TO BE DONE: Write out, precisely and in full, each line of the material.

DATASET CONTENT:
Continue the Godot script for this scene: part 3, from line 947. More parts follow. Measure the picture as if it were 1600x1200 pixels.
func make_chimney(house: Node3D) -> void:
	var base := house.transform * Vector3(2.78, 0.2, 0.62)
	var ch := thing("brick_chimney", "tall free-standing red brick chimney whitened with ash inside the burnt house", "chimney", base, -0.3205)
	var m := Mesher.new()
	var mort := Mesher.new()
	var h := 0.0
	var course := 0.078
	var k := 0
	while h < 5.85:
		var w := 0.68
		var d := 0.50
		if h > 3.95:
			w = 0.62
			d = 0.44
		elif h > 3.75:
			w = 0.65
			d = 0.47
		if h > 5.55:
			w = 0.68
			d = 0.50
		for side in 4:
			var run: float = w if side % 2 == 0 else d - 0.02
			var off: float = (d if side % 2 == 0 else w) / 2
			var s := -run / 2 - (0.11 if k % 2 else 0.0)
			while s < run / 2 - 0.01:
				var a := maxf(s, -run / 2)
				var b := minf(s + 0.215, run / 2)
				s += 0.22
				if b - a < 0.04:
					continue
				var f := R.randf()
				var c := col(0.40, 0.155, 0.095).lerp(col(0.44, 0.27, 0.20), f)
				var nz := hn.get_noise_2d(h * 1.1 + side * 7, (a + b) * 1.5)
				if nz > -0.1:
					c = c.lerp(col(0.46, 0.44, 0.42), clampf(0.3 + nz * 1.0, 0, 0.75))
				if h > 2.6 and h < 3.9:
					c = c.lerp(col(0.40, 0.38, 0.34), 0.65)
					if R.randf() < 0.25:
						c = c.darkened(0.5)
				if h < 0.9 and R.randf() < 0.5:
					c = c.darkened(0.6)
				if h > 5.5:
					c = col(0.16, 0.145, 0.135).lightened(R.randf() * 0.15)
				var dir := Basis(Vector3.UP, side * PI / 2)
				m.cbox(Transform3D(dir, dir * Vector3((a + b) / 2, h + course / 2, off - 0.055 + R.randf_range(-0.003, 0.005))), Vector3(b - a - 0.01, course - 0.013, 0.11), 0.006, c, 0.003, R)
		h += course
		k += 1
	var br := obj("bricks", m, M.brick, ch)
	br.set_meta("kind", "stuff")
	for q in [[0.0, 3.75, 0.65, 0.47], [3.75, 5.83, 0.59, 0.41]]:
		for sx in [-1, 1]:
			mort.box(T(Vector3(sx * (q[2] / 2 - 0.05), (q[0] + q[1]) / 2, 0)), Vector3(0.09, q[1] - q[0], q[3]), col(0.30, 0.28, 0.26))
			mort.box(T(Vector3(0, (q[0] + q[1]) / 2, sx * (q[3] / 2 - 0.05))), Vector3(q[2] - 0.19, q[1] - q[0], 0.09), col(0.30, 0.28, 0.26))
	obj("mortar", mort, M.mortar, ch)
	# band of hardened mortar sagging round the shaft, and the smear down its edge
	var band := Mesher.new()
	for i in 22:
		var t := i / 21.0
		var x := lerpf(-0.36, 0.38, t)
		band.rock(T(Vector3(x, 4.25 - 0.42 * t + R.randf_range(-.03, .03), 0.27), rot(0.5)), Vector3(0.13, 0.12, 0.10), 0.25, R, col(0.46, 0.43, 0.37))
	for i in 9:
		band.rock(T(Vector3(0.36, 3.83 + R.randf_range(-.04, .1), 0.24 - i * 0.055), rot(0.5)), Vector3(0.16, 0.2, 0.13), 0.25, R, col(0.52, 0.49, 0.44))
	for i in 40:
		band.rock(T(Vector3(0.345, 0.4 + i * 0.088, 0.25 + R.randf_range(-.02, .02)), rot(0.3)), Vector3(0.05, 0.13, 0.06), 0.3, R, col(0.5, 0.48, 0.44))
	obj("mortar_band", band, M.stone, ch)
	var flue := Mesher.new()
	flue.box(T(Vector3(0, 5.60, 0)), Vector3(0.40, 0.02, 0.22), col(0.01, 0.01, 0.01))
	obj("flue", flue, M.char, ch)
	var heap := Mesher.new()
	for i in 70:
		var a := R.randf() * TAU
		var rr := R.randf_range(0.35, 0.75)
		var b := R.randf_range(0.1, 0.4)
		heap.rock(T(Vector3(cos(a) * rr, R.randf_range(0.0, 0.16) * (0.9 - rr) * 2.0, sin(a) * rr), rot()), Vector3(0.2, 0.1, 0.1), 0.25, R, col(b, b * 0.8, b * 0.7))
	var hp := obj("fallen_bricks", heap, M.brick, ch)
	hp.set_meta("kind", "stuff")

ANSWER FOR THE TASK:
Continue the Godot script for this scene: part 3, from line 947. More parts follow. Measure the picture as if it were 1600x1200 pixels.
func make_chimney(house: Node3D) -> void:
	var base := house.transform * Vector3(2.78, 0.2, 0.62)
	var ch := thing("brick_chimney", "tall free-standing red brick chimney whitened with ash inside the burnt house", "chimney", base, -0.3205)
	var m := Mesher.new()
	var mort := Mesher.new()
	var h := 0.0
	var course := 0.078
	var k := 0
	while h < 5.85:
		var w := 0.68
		var d := 0.50
		if h > 3.95:
			w = 0.62
			d = 0.44
		elif h > 3.75:
			w = 0.65
			d = 0.47
		if h > 5.55:
			w = 0.68
			d = 0.50
		for side in 4:
			var run: float = w if side % 2 == 0 else d - 0.02
			var off: float = (d if side % 2 == 0 else w) / 2
			var s := -run / 2 - (0.11 if k % 2 else 0.0)
			while s < run / 2 - 0.01:
				var a := maxf(s, -run / 2)
				var b := minf(s + 0.215, run / 2)
				s += 0.22
				if b - a < 0.04:
					continue
				var f := R.randf()
				var c := col(0.40, 0.155, 0.095).lerp(col(0.44, 0.27, 0.20), f)
				var nz := hn.get_noise_2d(h * 1.1 + side * 7, (a + b) * 1.5)
				if nz > -0.1:
					c = c.lerp(col(0.46, 0.44, 0.42), clampf(0.3 + nz * 1.0, 0, 0.75))
				if h > 2.6 and h < 3.9:
					c = c.lerp(col(0.40, 0.38, 0.34), 0.65)
					if R.randf() < 0.25:
						c = c.darkened(0.5)
				if h < 0.9 and R.randf() < 0.5:
					c = c.darkened(0.6)
				if h > 5.5:
					c = col(0.16, 0.145, 0.135).lightened(R.randf() * 0.15)
				var dir := Basis(Vector3.UP, side * PI / 2)
				m.cbox(Transform3D(dir, dir * Vector3((a + b) / 2, h + course / 2, off - 0.055 + R.randf_range(-0.003, 0.005))), Vector3(b - a - 0.01, course - 0.013, 0.11), 0.006, c, 0.003, R)
		h += course
		k += 1
	var br := obj("bricks", m, M.brick, ch)
	br.set_meta("kind", "stuff")
	for q in [[0.0, 3.75, 0.65, 0.47], [3.75, 5.83, 0.59, 0.41]]:
		for sx in [-1, 1]:
			mort.box(T(Vector3(sx * (q[2] / 2 - 0.05), (q[0] + q[1]) / 2, 0)), Vector3(0.09, q[1] - q[0], q[3]), col(0.30, 0.28, 0.26))
			mort.box(T(Vector3(0, (q[0] + q[1]) / 2, sx * (q[3] / 2 - 0.05))), Vector3(q[2] - 0.19, q[1] - q[0], 0.09), col(0.30, 0.28, 0.26))
	obj("mortar", mort, M.mortar, ch)
	# band of hardened mortar sagging round the shaft, and the smear down its edge
	var band := Mesher.new()
	for i in 22:
		var t := i / 21.0
		var x := lerpf(-0.36, 0.38, t)
		band.rock(T(Vector3(x, 4.25 - 0.42 * t + R.randf_range(-.03, .03), 0.27), rot(0.5)), Vector3(0.13, 0.12, 0.10), 0.25, R, col(0.46, 0.43, 0.37))
	for i in 9:
		band.rock(T(Vector3(0.36, 3.83 + R.randf_range(-.04, .1), 0.24 - i * 0.055), rot(0.5)), Vector3(0.16, 0.2, 0.13), 0.25, R, col(0.52, 0.49, 0.44))
	for i in 40:
		band.rock(T(Vector3(0.345, 0.4 + i * 0.088, 0.25 + R.randf_range(-.02, .02)), rot(0.3)), Vector3(0.05, 0.13, 0.06), 0.3, R, col(0.5, 0.48, 0.44))
	obj("mortar_band", band, M.stone, ch)
	var flue := Mesher.new()
	flue.box(T(Vector3(0, 5.60, 0)), Vector3(0.40, 0.02, 0.22), col(0.01, 0.01, 0.01))
	obj("flue", flue, M.char, ch)
	var heap := Mesher.new()
	for i in 70:
		var a := R.randf() * TAU
		var rr := R.randf_range(0.35, 0.75)
		var b := R.randf_range(0.1, 0.4)
		heap.rock(T(Vector3(cos(a) * rr, R.randf_range(0.0, 0.16) * (0.9 - rr) * 2.0, sin(a) * rr), rot()), Vector3(0.2, 0.1, 0.1), 0.25, R, col(b, b * 0.8, b * 0.7))
	var hp := obj("fallen_bricks", heap, M.brick, ch)
	hp.set_meta("kind", "stuff")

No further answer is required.